Source material:
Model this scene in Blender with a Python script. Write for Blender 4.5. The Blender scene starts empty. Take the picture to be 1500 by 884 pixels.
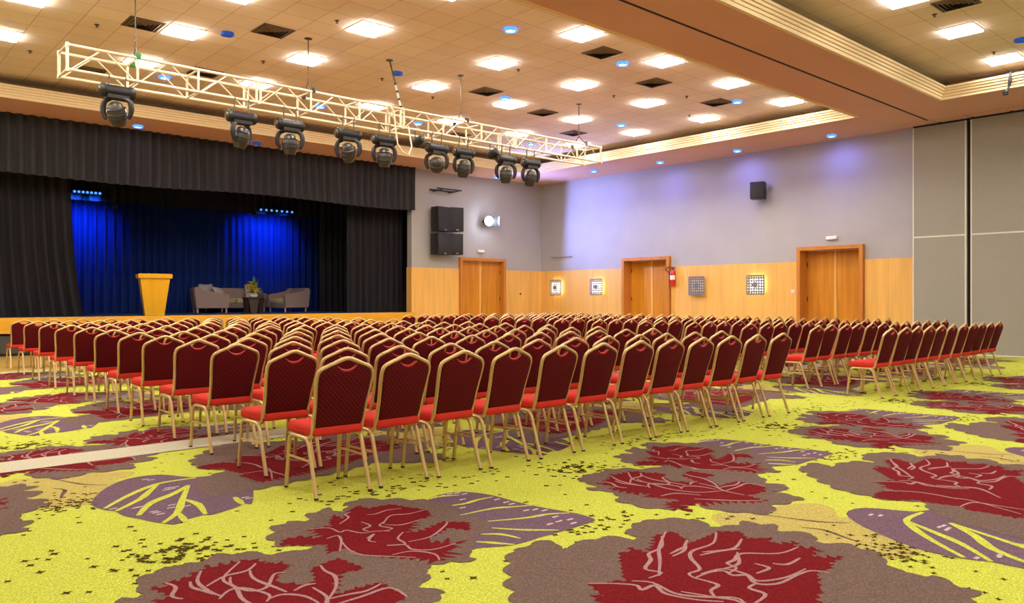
import bpy, bmesh, math, random
from math import sin, cos, pi, radians
from mathutils import Vector, Matrix

# ------------------------------------------------------------------ camera, world, exposure
S = bpy.context.scene
COL = S.collection
F_PX, YAW, Y_HOR, CAM_H = 1140.0, radians(41.8), 438.0, 1.32
SY, CY = sin(YAW), cos(YAW)
cam_d = bpy.data.cameras.new('camera'); cam = bpy.data.objects.new('camera', cam_d); COL.objects.link(cam)
cam.location = (0, 0, CAM_H); cam.rotation_euler = (pi/2, 0, -YAW)
cam_d.sensor_width = 36; cam_d.lens = 36*F_PX/1500; cam_d.shift_y = (Y_HOR-442)/1500
cam_d.clip_start = .05; cam_d.clip_end = 200
S.camera = cam
S.view_settings.view_transform = 'Standard'; S.view_settings.look = 'None'
S.view_settings.gamma = 1; S.view_settings.use_curve_mapping = False
S.view_settings.exposure = 0.0
w = bpy.data.worlds.new('world'); S.world = w; w.use_nodes = True
w.node_tree.nodes['Background'].inputs[0].default_value = (1, .86, .7, 1)
w.node_tree.nodes['Background'].inputs[1].default_value = .3
PANEL = 54.0          # ceiling panel brightness, left coffer
PANEL_R = 28.0         # right coffer
PANEL_COL = (1, .93, .84)

def lin(r, g, b):
    f = lambda v: (v/255/12.92) if v/255 <= .04045 else ((v/255+.055)/1.055)**2.4
    return (f(r), f(g), f(b), 1)

def gp(x, y, Z=0.0):                      # a point of the photograph on a level plane
    d = F_PX*(Z-CAM_H)/(Y_HOR-y); r = (x-750)/F_PX
    return d*(SY+CY*r), d*(CY-SY*r)
def px_x(x, Y):                           # world X at given Y
    r = (x-750)/F_PX; t = Y/(CY-SY*r); return t*(SY+CY*r)
def ray_y(x, X):                          # world Y at given X
    r = (x-750)/F_PX; t = X/(SY+CY*r); return t*(CY-SY*r)

# ------------------------------------------------------------------ mesh helpers
class MB:
    def __init__(s): s.v = []; s.f = []; s.m = []
    def add(s, vs, fs, mi=0):
        o = len(s.v); s.v += [tuple(v) for v in vs]
        s.f += [tuple(i+o for i in f) for f in fs]; s.m += [mi]*len(fs); return s
    def box(s, x0, y0, z0, x1, y1, z1, mi=0):
        vs = [(x, y, z) for z in (z0, z1) for y in (y0, y1) for x in (x0, x1)]
        return s.add(vs, [(0,2,3,1),(4,5,7,6),(0,1,5,4),(2,6,7,3),(0,4,6,2),(1,3,7,5)], mi)
    def rbox(s, x0, y0, z0, x1, y1, z1, r=.01, seg=2, mi=0):
        bm = bmesh.new(); bmesh.ops.create_cube(bm, size=1)
        for v in bm.verts:
            v.co = ((x0+x1)/2+v.co.x*(x1-x0), (y0+y1)/2+v.co.y*(y1-y0), (z0+z1)/2+v.co.z*(z1-z0))
        bmesh.ops.bevel(bm, geom=list(bm.edges), offset=r, segments=seg, affect='EDGES', profile=.5)
        return s.bm(bm, mi)
    def bm(s, bm, mi=0, mat=None):
        bm.verts.index_update()
        vs = [(mat @ v.co) if mat else v.co.copy() for v in bm.verts]
        s.add(vs, [[v.index for v in f.verts] for f in bm.faces], mi); bm.free(); return s
    def tube(s, pts, r, n=8, closed=False, mi=0, cap=True, squash=None):
        P = [Vector(p) for p in pts]; k = len(P); vs = []; fs = []
        rr = r if isinstance(r, (list, tuple)) else [r]*k
        up = None
        for i in range(k):
            if closed: t = P[(i+1) % k]-P[i-1]
            else: t = P[min(i+1, k-1)]-P[max(i-1, 0)]
            t.normalize()
            if up is None:
                up = Vector((0,0,1)) if abs(t.z) < .9 else Vector((0,1,0))
            a = t.cross(up)
            if a.length < 1e-4: a = t.cross(Vector((1,0,0)))
            a.normalize(); b = a.cross(t); up = b
            for j in range(n):
                q = 2*pi*j/n; vs.append(P[i]+a*cos(q)*rr[i]+b*sin(q)*rr[i])
        m = k if closed else k-1
        for i in range(m):
            for j in range(n):
                fs.append((i*n+j, i*n+(j+1) % n, ((i+1) % k)*n+(j+1) % n, ((i+1) % k)*n+j))
        if cap and not closed:
            fs.append(tuple(range(n-1, -1, -1))); fs.append(tuple((k-1)*n+j for j in range(n)))
        return s.add(vs, fs, mi)
    def lathe(s, prof, n=20, mi=0, mat=None):
        vs = []; fs = []; k = len(prof)
        for (r, z) in prof:
            for j in range(n):
                q = 2*pi*j/n; v = Vector((r*cos(q), r*sin(q), z)); vs.append(mat @ v if mat else v)
        for i in range(k-1):
            for j in range(n):
                fs.append((i*n+j, i*n+(j+1) % n, (i+1)*n+(j+1) % n, (i+1)*n+j))
        if prof[0][0] > 1e-5: fs.append(tuple(range(n-1, -1, -1)))
        if prof[-1][0] > 1e-5: fs.append(tuple((k-1)*n+j for j in range(n)))
        return s.add(vs, fs, mi)
    def prism(s, poly, fn, a, b, mi=0):    # poly (p,q), fn(p,q,t)->xyz, from t=a to t=b
        n = len(poly); vs = [fn(p, q, a) for p, q in poly]+[fn(p, q, b) for p, q in poly]
        fs = [tuple(range(n-1, -1, -1)), tuple(range(n, 2*n))]+[(i, (i+1) % n, n+(i+1) % n, n+i) for i in range(n)]
        return s.add(vs, fs, mi)
    def build(s, name, mats, parent=None, smooth=40, fix=True):
        me = bpy.data.meshes.new(name); me.from_pydata([tuple(v) for v in s.v], [], s.f)
        for m in (mats if isinstance(mats, (list, tuple)) else [mats]): me.materials.append(m)
        me.polygons.foreach_set('material_index', s.m)
        if fix:
            bm = bmesh.new(); bm.from_mesh(me); bmesh.ops.recalc_face_normals(bm, faces=bm.faces); bm.to_mesh(me); bm.free()
        if smooth:
            me.polygons.foreach_set('use_smooth', [True]*len(me.polygons))
            me.set_sharp_from_angle(angle=radians(smooth))
        me.update()
        o = bpy.data.objects.new(name, me); COL.objects.link(o)
        if parent is not None: o.parent = parent
        return o

def tag(o, label=None, cat=None, group=None, kind=None):
    if label: o['label'] = label
    if cat: o['category'] = cat
    if group: o['group'] = group
    if kind: o['kind'] = kind
    return o
def thing(name, label, cat, loc=(0,0,0), rz=0, group=None):
    o = bpy.data.objects.new(name, None); COL.objects.link(o); o.empty_display_size = .1
    o.location = loc; o.rotation_euler = (0, 0, rz)
    return tag(o, label, cat, group)
KIDS = {}
def kids_of(o): return [c for c in bpy.data.objects if c.parent is o]
def dup(root, loc, rz, label, group=None):
    if root.name not in KIDS:
        KIDS[root.name] = [(c, kids_of(c)) for c in kids_of(root)]
    r = root.copy(); COL.objects.link(r); r.location = loc; r.rotation_euler = (0, 0, rz); r['label'] = label
    if group: r['group'] = group
    for c, gs in KIDS[root.name]:
        d = c.copy(); COL.objects.link(d); d.parent = r
        for g in gs:
            e = g.copy(); COL.objects.link(e); e.parent = d
    return r
ORD = ['first','second','third','fourth','fifth','sixth','seventh','eighth','ninth','tenth','eleventh','twelfth','thirteenth']

# ------------------------------------------------------------------ materials
def mat(name, col, rough=.6, metal=0.0, emit=None, estr=0, spec=None, noise=None, bump=None):
    m = bpy.data.materials.new(name); m.use_nodes = True; nt = m.node_tree; b = nt.nodes['Principled BSDF']
    b.inputs['Base Color'].default_value = col; b.inputs['Roughness'].default_value = rough; b.inputs['Metallic'].default_value = metal
    if spec is not None: b.inputs['Specular IOR Level'].default_value = spec
    if emit: b.inputs['Emission Color'].default_value = emit; b.inputs['Emission Strength'].default_value = estr
    if noise:                                # (scale xyz, strength, detail)
        sc, st = noise[0], noise[1]
        tc = nt.nodes.new('ShaderNodeTexCoord'); mp = nt.nodes.new('ShaderNodeMapping'); mp.inputs['Scale'].default_value = sc
        nz = nt.nodes.new('ShaderNodeTexNoise'); nz.inputs['Scale'].default_value = 1; nz.inputs['Detail'].default_value = 4
        mr = nt.nodes.new('ShaderNodeMapRange'); mr.inputs['From Min'].default_value = .3; mr.inputs['From Max'].default_value = .7
        mr.inputs['To Min'].default_value = 1-st; mr.inputs['To Max'].default_value = 1+st
        hs = nt.nodes.new('ShaderNodeHueSaturation'); hs.inputs['Color'].default_value = col
        L = nt.links.new
        L(tc.outputs['Object'], mp.inputs['Vector']); L(mp.outputs['Vector'], nz.inputs['Vector']); L(nz.outputs['Fac'], mr.inputs['Value'])
        L(mr.outputs['Result'], hs.inputs['Value']); L(hs.outputs['Color'], b.inputs['Base Color'])
        if bump:
            bp = nt.nodes.new('ShaderNodeBump'); bp.inputs['Strength'].default_value = bump; bp.inputs['Distance'].default_value = .005
            L(nz.outputs['Fac'], bp.inputs['Height']); L(bp.outputs['Normal'], b.inputs['Normal'])
    return m
def nmath(nt, op, a, b=None):
    n = nt.nodes.new('ShaderNodeMath'); n.operation = op
    for i, v in enumerate((a, b)):
        if v is None: continue
        if isinstance(v, (int, float)): n.inputs[i].default_value = v
        else: nt.links.new(v, n.inputs[i])
    return n.outputs[0]
def dotted(name, base, dot, pitch, rad):
    m = mat(name, base, .85, spec=.2); nt = m.node_tree; b = nt.nodes['Principled BSDF']
    tc = nt.nodes.new('ShaderNodeTexCoord'); sp = nt.nodes.new('ShaderNodeSeparateXYZ'); nt.links.new(tc.outputs['Object'], sp.inputs[0])
    x, z = sp.outputs['X'], sp.outputs['Z']
    k = .7071/pitch
    u = nmath(nt, 'FRACT', nmath(nt, 'MULTIPLY', nmath(nt, 'ADD', x, z), k))
    v = nmath(nt, 'FRACT', nmath(nt, 'MULTIPLY', nmath(nt, 'SUBTRACT', x, z), k))
    du = nmath(nt, 'POWER', nmath(nt, 'SUBTRACT', u, .5), 2); dv = nmath(nt, 'POWER', nmath(nt, 'SUBTRACT', v, .5), 2)
    ms = nmath(nt, 'LESS_THAN', nmath(nt, 'ADD', du, dv), rad*rad)
    mx = nt.nodes.new('ShaderNodeMixRGB'); mx.inputs[1].default_value = base; mx.inputs[2].default_value = dot
    nt.links.new(ms, mx.inputs[0]); nt.links.new(mx.outputs[0], b.inputs['Base Color'])
    return m
def emis(name, col, st): return mat(name, (0,0,0,1), .5, emit=col, estr=st)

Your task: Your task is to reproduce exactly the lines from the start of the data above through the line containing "from mathutils import Vector, Matrix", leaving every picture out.

Solution for this exercise:
Model this scene in Blender with a Python script. Write for Blender 4.5. The Blender scene starts empty. Take the picture to be 1500 by 884 pixels.
import bpy, bmesh, math, random
from math import sin, cos, pi, radians
from mathutils import Vector, Matrix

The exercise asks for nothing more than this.